Now, harking back to The X-Files, all of this should seem extraordinarily familiar: Mulder's own basic thesis about the United States government is that it is almost entirely constituted by conspiracies, deep dark veins of twisted megalomania and power, and the arbitrary exercise of lethal force. And again, throughout the series, there’s also a strong sense that Mulder’s mother knows a lot more than she is willing to tell him, both about governmental conspiracies writ large, and about the “alien abduction” of his sister in particular.
As I said, Wormwood bodies forth its own commitment to the Bad-Mommy thesis: there is a very interesting subtext that runs throughout Wormwood that keeps wanting to blame the wife of the defenestrated man, for keeping too many secrets, for refusing to seek the truth, and for leaving her son in this horrible miasma of uncertainty for almost his entire adult life. So you've got a braiding together of something very Freudian—Mommy is a bad guy—and a strong sense that the government is unreliable, mercenary, and murderous.

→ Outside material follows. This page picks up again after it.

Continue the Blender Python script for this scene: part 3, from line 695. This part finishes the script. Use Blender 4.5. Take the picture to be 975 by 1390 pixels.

Trust No One, as The X-Files constantly, constantly reminded viewers. Not the government, and not your mommy.
Just for the record, my all time favorite instantiation of this dual dynamic of Bad-Mommy-meets-worse-government comes all the way back in 1979, with the original Alien film. If you recall, in that film main computer on the spaceship is called “Mother”, and she is in collusion with a governmental weapons corporation back on earth, the end goal of which is to bring back alien specimens, even at the cost of the lives of all of the crew members. Think about the scene when Ripley (Sigourney Weaver closed parentheses logs into the computer system of mother, to discover that she and her crewmates are all classified on the computer as “expendable.”
So, as we lean forward into this new American reality of backsliding feminism and a government that many people don’t trust as far as they could throw it, we should expect to see more and more films and TV shows like these. Governmental horror, here we come.